De la queue de boeuf en ragoût. C’était le plat préféré de Nelson Mandela, premier président noir sud-africain et vainqueur de l’apartheid. Dans sa paisible maison de Johannesburg, transformée en hôtel chic, un restaurant la propose désormais en ravioli à une clientèle un poil intimidée.
Baignée de soleil grâce à ses multiples puits de lumière et baies vitrées, cette bâtisse ancienne d’un quartier cossu de Johannesburg n’a gardé que sa façade blanche. L’intérieur a été refait du sol au plafond, après avoir été dépecé ces dernières années par des squatteurs indélicats.
Mandela, souvent appelé avec affection Madiba ou Tata – surnoms devenus ici intitulés de chambres -, s’y était installé peu après sa libération de prison en 1990. Il y a passé huit ans, avant de déménager une rue plus loin avec sa dernière épouse Graça Michel.
« A son arrivée, il était allé frapper à toutes les portes pour se présenter et inviter les voisins à prendre le thé », raconte le directeur Dimitri Maritz. « Un voisin chinois ne l’a pas reconnu et l’a chassé. Quand il a compris qu’il avait claqué la porte au nez de Mandela, il a déménagé! », ajoute-t-il dans un éclat de rire, n’excluant pas la légende urbaine.
La suite présidentielle de l’hôtel ouvert en septembre, baptisé Sanctuary Mandela pour que les clients s’y reccueillent dans le calme et l’énergie positive du leader défunt, était la chambre à coucher du grand homme.
La salle de bains a pris la place du lit et inversement mais peu importe, il a dormi là. Et l’encadrement des fenêtres conserve des gravures de son petit-fils, son numéro de prisonnier à Robben Island, le 466/64 et le mot « Madiba ».
Libéré à l’âge de 71 ans, l’ex-ennemi public numéro un voulait profiter des jolies choses dont il avait été privé pendant ses 27 années d’incarcération, comme il le raconte dans son autobiographie. La joie de ses petits-enfants, la beauté d’une rose, une gorgée de vin doux de la région du Cap.
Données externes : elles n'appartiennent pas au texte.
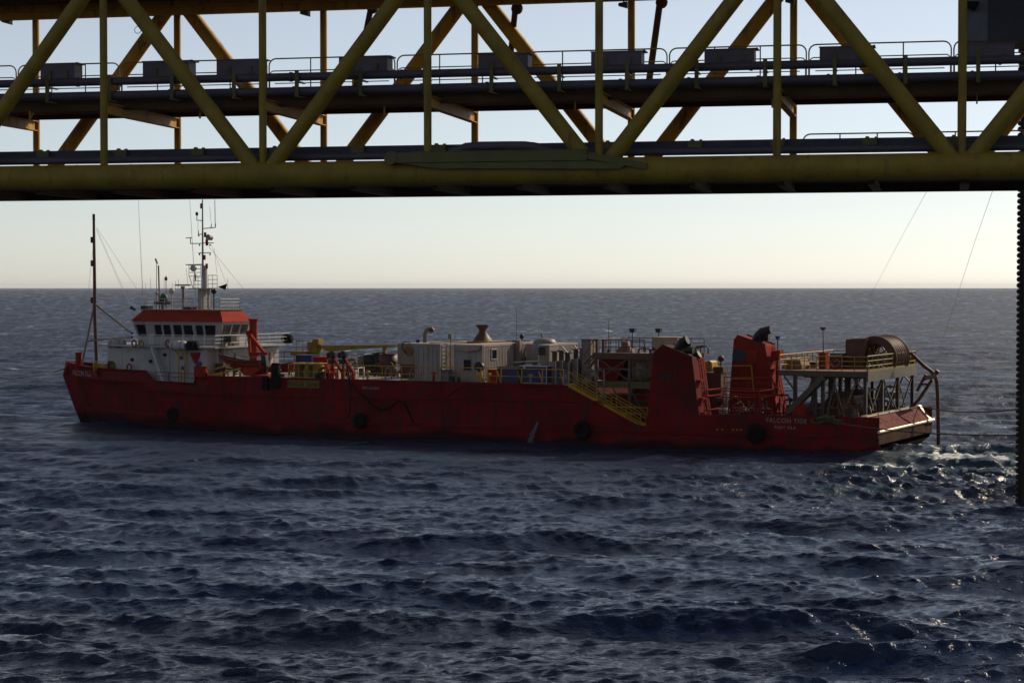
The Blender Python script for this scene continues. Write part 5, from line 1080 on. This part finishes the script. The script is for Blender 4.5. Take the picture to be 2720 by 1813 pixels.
# ------------------------------------------------------------------ stern platform with the big hose reel
SY = 1.4; pa = sp(2066, 990, y=SY); pe = sp(2306, 1000, y=SY); ZP = sp(2200, 985, y=SY).z; PX0, PX1 = pa.x, sp(2306, 1000, y=SY).x; PY1 = sp(2436, 975, x=PX1).y
t = thing('reel_platform', 'grey steel platform on trussed legs over the stern deck, edged with yellow railing', 'platform', ((PX0 + PX1) / 2, 7.5, 1.76))
t.part('edge_beam', MB().box(PX0, PX1 - .16, SY, SY + .15, ZP - .42, ZP), STEELG); t.part('edge_beam', MB().box(PX0, PX1 - .16, PY1 - .15, PY1, ZP - .42, ZP), STEELG)
t.part('edge_beam', MB().box(PX1 - .15, PX1, SY, PY1, ZP - .75, ZP - .0), STEELG); t.part('edge_beam', MB().box(PX0, PX0 + .15, SY + .16, PY1 - .16, ZP - .42, ZP), STEELG)
t.part('floor', MB().box(PX0 + .16, PX1 - .16, SY + .16, PY1 - .16, ZP - .1, ZP - .02), WOOD)
lg = MB(); lx_ = [PX0 + 1.3, sp(2187, 1050, y=SY + .4).x, PX1 - .3]
def leg_(x, y): return MB().box(x - .13, x + .13, y - .03, y + .03, 1.76, ZP - .43).box(x - .13, x - .08, y - .13, y + .13, 1.76, ZP - .43).box(x + .08, x + .13, y - .13, y + .13, 1.76, ZP - .43)
ny = 4
for x in lx_ + [PX0 + 2.9]:
    for j in range(ny):
        y = SY + .3 + (PY1 - SY - .6) * j / (ny - 1)
        t.part('leg', leg_(x, y), STEELG)
for (p, q) in (((PX0 + .4, ZP - .45), (PX0 + 1.3, ZP - 1.6)), ((lx_[1] - 1.9, 1.8), (lx_[1] - .1, ZP - .45)), ((lx_[1], 1.8), (lx_[1] + 1.0, ZP - .45)), ((lx_[1] + .9, ZP - 1.0), (lx_[2] - 1.2, 1.8)), ((lx_[1] + .9, 1.8), (lx_[2] - .6, ZP - .5)), ((PX1 - 1.3, ZP - .5), (PX1 - .4, ZP - 1.5)), ((PX0 + 1.3, 2.6), (PX0 + 2.7, ZP - .6))):
    for y in (SY + .3, PY1 - .3): t.part('truss_brace', MB().beam(V(p[0], y, p[1]), V(q[0], y, q[1]), .11), STEELG)
for j in range(ny - 1):
    y0 = SY + .3 + (PY1 - SY - .6) * j / (ny - 1); y1 = y0 + (PY1 - SY - .6) / (ny - 1); x = PX1 - .3
    t.part('truss_brace', MB().beam(V(x, y0, 2.2), V(x, y1, ZP - .8), .1).beam(V(x, y1, 3.0) if j == 1 else V(x, y0, ZP - .8), V(x, y0 if j == 1 else (y0 + y1) / 2, ZP - .8 if j == 1 else 3.4), .09), STEELG)
# gangway stair up to the platform
A = sp(2186, 1000, y=SY - .2); Z_ = sp(2090, 1095, y=SY - .2); gs = MB().beam(A, Z_, .1, .42).beam(A + V(0, .9, 0), Z_ + V(0, .9, 0), .1, .42)
for k in range(14): q = A.lerp(Z_, (k + .5) / 14); gs.box(q.x - .14, q.x + .14, q.y + .05, q.y + .85, q.z - .02, q.z + .02)
t.part('stair', gs, STEELG)
t.part('railing', MB().rail([(PX0 + .1, SY + .1, ZP), (PX1 - .1, SY + .1, ZP)], 1.1, .035, 1.0, mids=(.35, .68)), YEL_LIT)
t.part('railing', MB().rail([(PX1 - .1, SY + .1, ZP), (PX1 - .1, PY1 - .1, ZP)], 1.15, .05, 1.3, mids=(.35, .68)).box(PX1 - .16, PX1 - .04, SY + .2, PY1 - .2, ZP, ZP + .15), YEL)
t.part('railing', MB().rail([(PX0 + .1, SY + .1, ZP), (PX0 + .1, PY1 - .1, ZP)], 1.15, .05, 1.3, mids=(.35, .68)).rail([(PX0 + .1, PY1 - .1, ZP), (PX1 - .1, PY1 - .1, ZP)], 1.1, .035, 1.3), YEL_LIT)
t.part('corner_post', MB().box(PX1 - .5, PX1 - .1, PY1 - .45, PY1 - .1, ZP, ZP + 1.2), YEL)
# reel
RY0, RY1 = 8.6, 12.4; cN = sp(2329, 951, y=RY0); RR = cN.z - sp(2338, 893, y=RY0).z + .03; cN = V(cN.x - .15, RY0, cN.z)
rl_ = thing('hose_reel', 'huge brown steel hose reel with spoked flanges standing on the stern platform', 'reel', (cN.x, (RY0 + RY1) / 2, ZP))
for y in (RY0, RY1):
    c = V(cN.x, y, cN.z); f = MB().ring(c, (0, 1, 0), RR, .07, n=48, m=8).ring(c, (0, 1, 0), RR * .68, .06, n=36, m=6)
    wn = 48; vs = []
    for i in range(wn):
        a_ = 2 * math.pi * i / wn
        for r_, yy in ((RR * .68, y - .03), (RR, y - .03), (RR, y + .03), (RR * .68, y + .03)): vs.append((c.x + math.cos(a_) * r_, yy, c.z + math.sin(a_) * r_))
    f.add(vs, [(i * 4 + j, ((i + 1) % wn) * 4 + j, ((i + 1) % wn) * 4 + (j + 1) % 4, i * 4 + (j + 1) % 4) for i in range(wn) for j in range(4)])
    fo = rl_.part('flange', f, REELM)
    s_ = MB()
    for k in range(12): a_ = math.pi * k / 6 + .1; s_.beam(c + V(math.cos(a_) * .3, 0, math.sin(a_) * .3), c + V(math.cos(a_) * RR * .69, 0, math.sin(a_) * RR * .69), .1)
    rl_.part('spoke', s_, REELM, parent=fo)
rl_.part('hub', MB().cyl(V(cN.x, RY0 - .15, cN.z), V(cN.x, RY1 + .15, cN.z), .34, n=20), REELM)
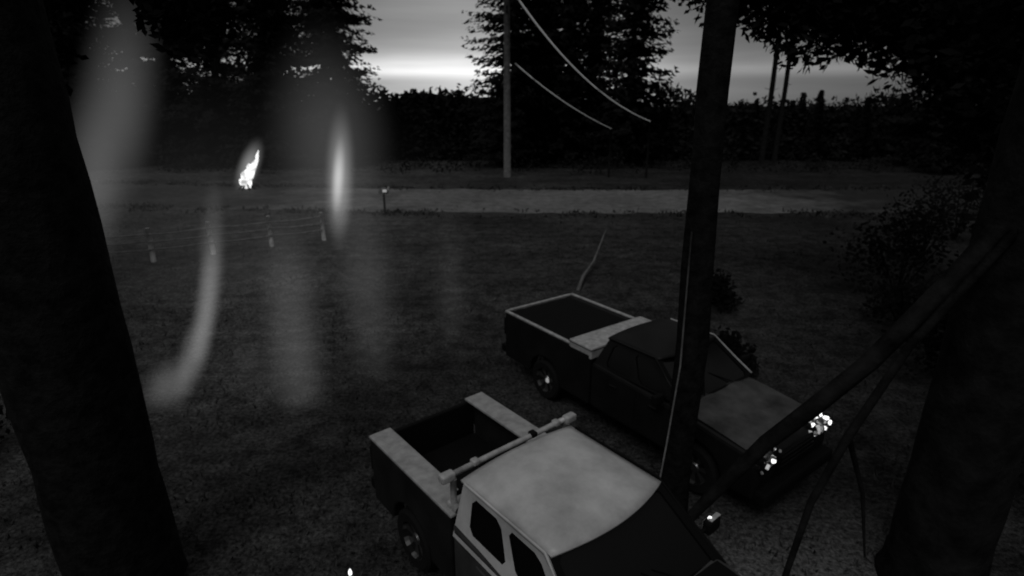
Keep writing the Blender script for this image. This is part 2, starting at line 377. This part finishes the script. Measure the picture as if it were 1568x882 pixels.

Impensable de bouder son plaisir.
– Ni musée, ni mausolée –
« C’était un patron simple, direct », se souvient avec émotion sa cuisinière Xoliswa Ndoyiya, qui lui a mitonné des plats pendant une vingtaine d’années et mène aujourd’hui la brigade du restaurant, dont le menu est inspiré par ses goûts.
« Il était facile à contenter. Il n’aimait pas manger trop gras. Ni le sucre. Mais les fruits oui, en pagaille, à tous les repas », énumère cette femme ronde, originaire de l’ethnie xhosa comme son patron « qui était plus comme un père ».
Si la chef cherchait à régaler ses invités d’un plat moins apprécié de Mandela, « il me disait +Pourquoi ne me nourris-tu pas bien?+ Alors je culpabilisais », sourit-elle, évoquant le géant grisonnant les mains plongées dans un plat de poulet – « il aimait le déguster jusqu’aux os ».
Il savait « mettre les gens à l’aise, nous traiter comme si on était de sa famille », sourit-elle avant d’écraser silencieusement une larme.
La direction veut conserver « une atmosphère de maison », loin du musée ou du mausolée. Photos et gravures montrent un Mandela faisant le clown pour amuser un bébé, clope au bec dans son costume strict de jeune avocat, ou debout les bras ouverts pour lire son journal.
« Ici on prolonge un héritage mais l’endroit doit rester vivant, et autonome financièrement », à la différence d’autres lieux de mémoire de l’apartheid qui ont souffert pendant le confinement sanitaire, dit M. Maritz.
« Nous avons mille anecdotes sur Madiba et des références partout dans la maison, mais on ne les raconte aux clients que s’ils posent des questions ». Pas question d’assommer ceux qui sont ici pour se reposer ou passer un bon moment.
On vient dans ce havre de paix pour Mandela, on y revient pour le lieu, espère fort son directeur, qui tient à ce qu’il reflète deux des qualités essentielles du président chéri des Sud-Africains: « humilité et élégance ».